Over the ensuing decades, Lamer expects that the specific conditions will likely change. Collecting and analyzing data now will enable scientists to develop a baseline awareness of typical urban conditions.
Scientific origins
A native of St.-Dominique, a small farmer’s village in Quebec Canada, Lamer was impressed by storms as she was growing up. She would often watch them outside her window, fascinated by what she was witnessing. After watching the Helen Hunt and Bill Paxton movie Twister, she wanted to invent her own version of the Dorothy instrument and start chasing storms.
When she spoke with her high school guidance counselor about her interest in tornadoes, which do not occur in Quebec, the counselor said she was the first person to express such a professional passion and had no idea how to advise her.
Lamer, who grew up speaking French, attended McGill University in Montreal, where she studied earth system science, aspects of geology and geography and a range of earth-related topics.

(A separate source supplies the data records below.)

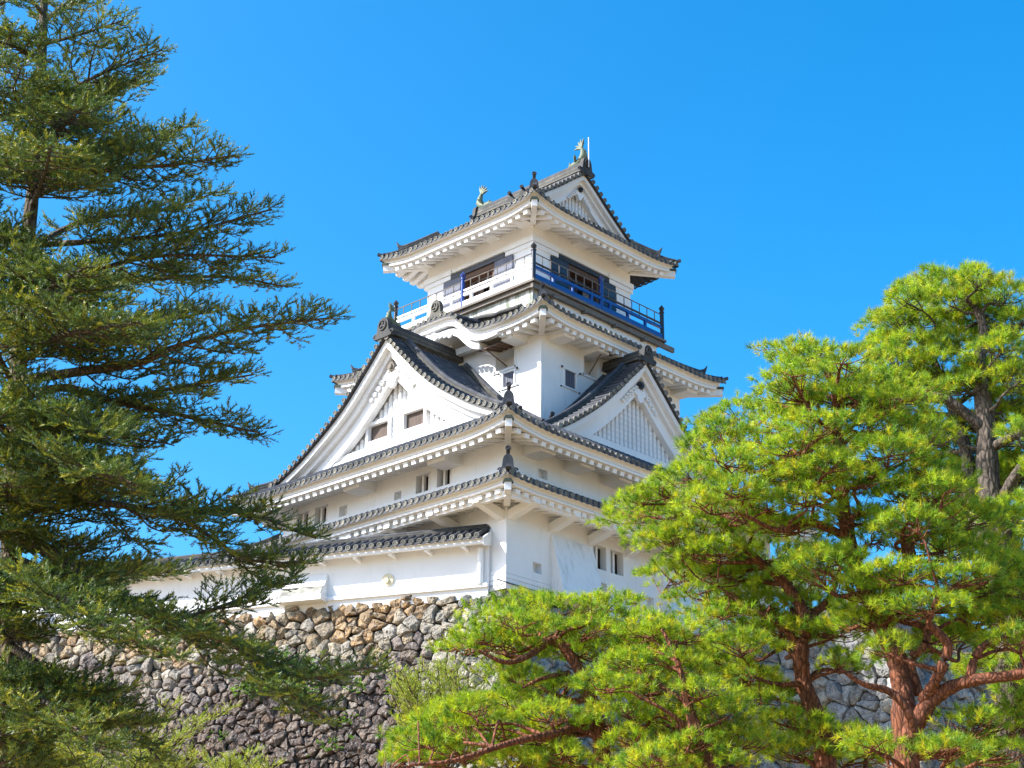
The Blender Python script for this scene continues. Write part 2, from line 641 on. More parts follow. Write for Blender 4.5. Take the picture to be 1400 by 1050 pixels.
def eave_trim(parent, rf, sides, o_wall, zsoff, f=1.0, cut=None, rafters=0.40, raft_skip=None):
    """white plastered fascia boards, soffit, rafters with square ends and the hip beams under an eave"""
    mb = MB()
    T0 = -.035
    prof = [(-.005, T0), (.17, T0 - .03), (.17, T0 - .035 - .13 * f), (.205, T0 - .035 - .13 * f), (.205, T0 - .055 - .13 * f), (.165, T0 - .055 - .13 * f),
            (.165, T0 - .055 - .21 * f), (.34, T0 - .075 - .21 * f)]
    zb = T0 - .075 - .21 * f
    for sd in sides:
        lo, hi = rf.span(sd)
        m, hl = (lo + hi) / 2, (hi - lo) / 2
        n = 64
        rings = []
        for i in range(n + 1):
            q = -1 + 2 * i / n
            q = math.copysign(1 - (1 - abs(q)) ** 1.25, q)
            a = m + hl * q
            z0 = rf.z(sd, a, 0)
            if cut:
                z0 += cut(sd, a)
            ring = []
            for e, dz in prof:
                pt = rf.P(sd, m + (hl - e) * q, 0)
                b = Roof.OUT[sd] * -e
                ring.append(V3(pt[0] + b[0], pt[1] + b[1], z0 + dz))
            b = Roof.OUT[sd] * -o_wall
            pt = rf.P(sd, m + (hl - o_wall) * q, 0)
            zs = zsoff + (max(0, cut(sd, a)) if cut else 0)
            ring.append(V3(pt[0] + b[0], pt[1] + b[1], zs))
            rings.append(ring)
        mb.sweep(rings, False, False)
    tr = mb.build('eave', M_PLASTER, parent)
    runs = []
    for sd in sides:
        rb = None
        lo, hi = rf.span(sd)
        n = int((hi - lo - .5) / rafters)
        for i in range(n + 1):
            a = (lo + hi) / 2 + (i - n / 2) * rafters
            if raft_skip and raft_skip(sd, a):
                rb = None
                continue
            d_ = min(a - lo, hi - a)
            en = min(o_wall, d_)
            if en < .45:
                continue
            zt = rf.z(sd, a, 0) + zb - .01
            A = rf.P(sd, a, 0)
            B = A + Roof.OUT[sd] * -(en + .02)
            A = A + Roof.OUT[sd] * -.27
            A[2] = zt - .065
            B[2] = zt + (zsoff - zt) * (en / o_wall) - .065
            if rb is None:
                rb = MB()
                runs.append(rb)
            rb.beam(A, B, .21, .15)
    for rb in runs:
        rb.build('rafters', M_PLASTER, tr)
    for cx_, cy_, sx, sy in ((rf.x1, rf.y0, 1, -1), (rf.x0, rf.y0, -1, -1), (rf.x1, rf.y1, 1, 1)):
        if ('F' in sides or sy > 0) and ('R' in sides or sx < 0):
            tip = V3(cx_ - sx * .10, cy_ - sy * .10, rf.zf(0) + rf.L + zb - .13)
            inn = V3(cx_ - sx * o_wall, cy_ - sy * o_wall, zsoff - .16)
            hb = MB()
            hb.beam(tip, inn, .22, .26)
            hb.build('hip_beam', M_PLASTER, tr)
            cb = MB()
            d = nrm(tip - inn)
            cb.prism([(-.17, .13), (.17, .13), (.10, .24), (-.10, .24)], tip, nrm(np.cross(d, ZUP)), ZUP, d, -.25, .05)
            cb.build('beam_cap', M_CAP, tr)
    return tr


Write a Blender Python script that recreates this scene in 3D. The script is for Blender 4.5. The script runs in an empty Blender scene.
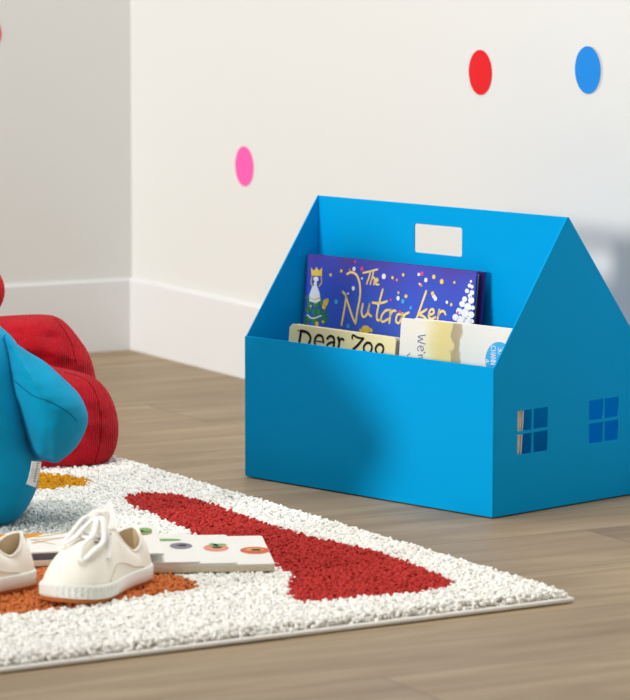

Instead of studying or tracking tornadoes, she has worked on cloud physics and cloud dynamics. Hearing about how clouds are the biggest wild card in climate change projections, she decided to embrace the challenge.
During her three years at BNL, Lamer, who lives with her husband and children in Stony Brook, has appreciated the chance to “push the envelope and be creative,” she said. “I really hope to stay in the field of urban meteorology.”